I am so grateful to be sober today. I’m grateful for a little time out of the city, but also for how much I love returning to it. I’m grateful for time with my family, for opportunities to be of service, for slowing down, for the beautiful book I just finished and the new one I started. I’m grateful for honesty, for communication, for rest and for a sunny morning.
Good morning my friends :)
I hope everyone had a nice weekend and for anyone who has the extra day off today, I hope you take a little extra time to relax if you can!
I am down in New Jersey visiting my parents which is a direct gift of being in AA. I got to speak at a meeting from my childhood bedroom yesterday on the 8th step which again, was such a gift.
The 8th step feels like a weird one to speak about, but really for me it’s one of this acton steps where all of the ones before it tie together. The steps are in order for a reason as they say….

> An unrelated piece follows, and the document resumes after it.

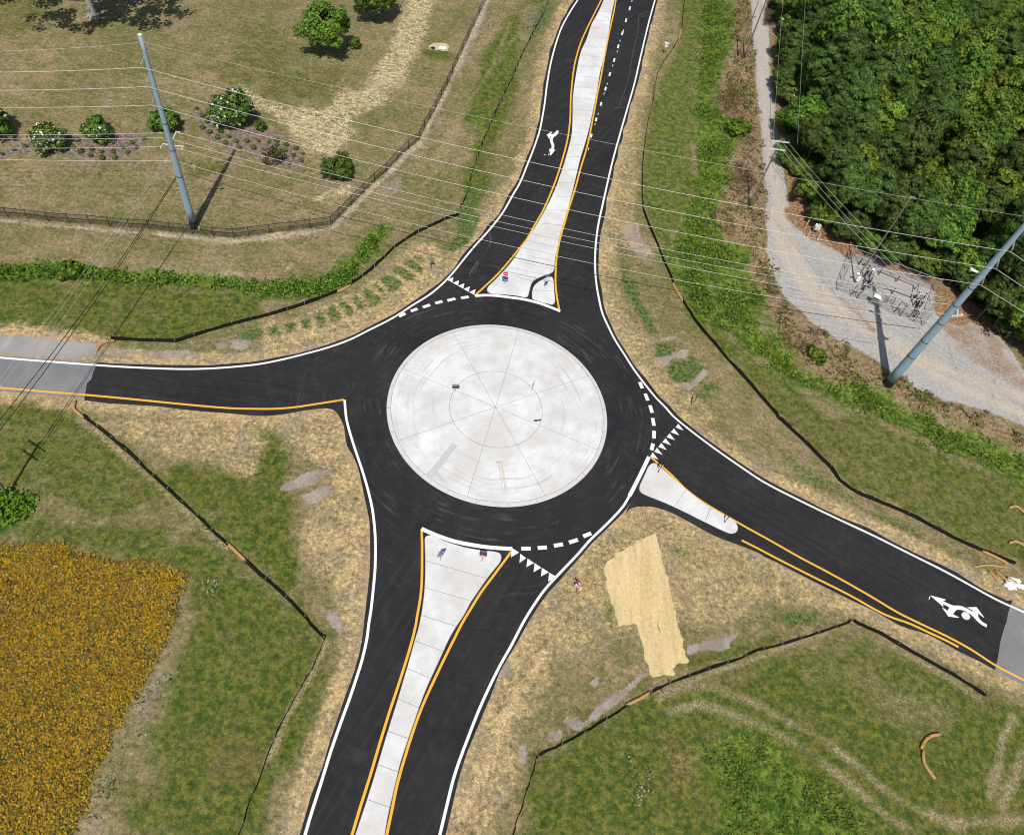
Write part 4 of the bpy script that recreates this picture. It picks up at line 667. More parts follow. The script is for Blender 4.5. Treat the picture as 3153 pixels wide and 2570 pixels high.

There is one amends on my list that I am completely unwilling to make. To my old boss, I feel like it will get turned around, used against me, and quite honestly I still haven’t found a place of neutrality there. I can’t make the amends if I don’t actually mean, I have (for me) to find that place of neutrality first, I have to find the willingness and that is what step 8 is all about in my mind. Finding that willingness which is an every day practice just like steps 6 and 7.
I always say that I was blessed with the willingness to be and to stay sober. But when it comes to a lot of other things, the willingness to forgive, the willingness to move forward, the willingness to make some changes that doesn’t always come so easy to me. I will always be willing to do whatever it takes to stay sober (hopefully), I know that making amends is an imperative part of that, but I don’t know….does everyone deserve forgiveness?
I think most people do, I think I’ll get there eventually, maybe I just wish it wasn’t so controversial to say things like that? Suddenly I am starting to rant and that’s not what I wanted to do. I very much so wish everyone a little extra willingness to day for whatever they need to do and might now want to. Or a little bit of extra rest today for anyone who has the day and may feel like they can’t add even 5 minutes of relaxing into their schedule.
And in the meantime, I’ll workout all of the above (;
xx
Jane
Whenever I have struggled with being willing about anything -- amends or otherwise -- I've prayed for the willingness to be willing. It's not an instant cure (is anything?) but I do believe my Higher Power listens no matter what and meets me wherever I am (even when I'm not where I wan to to be, yet).
I try to think of forgiveness as giving up their piece of real estate in my head! I deserve that space for me and my recovery!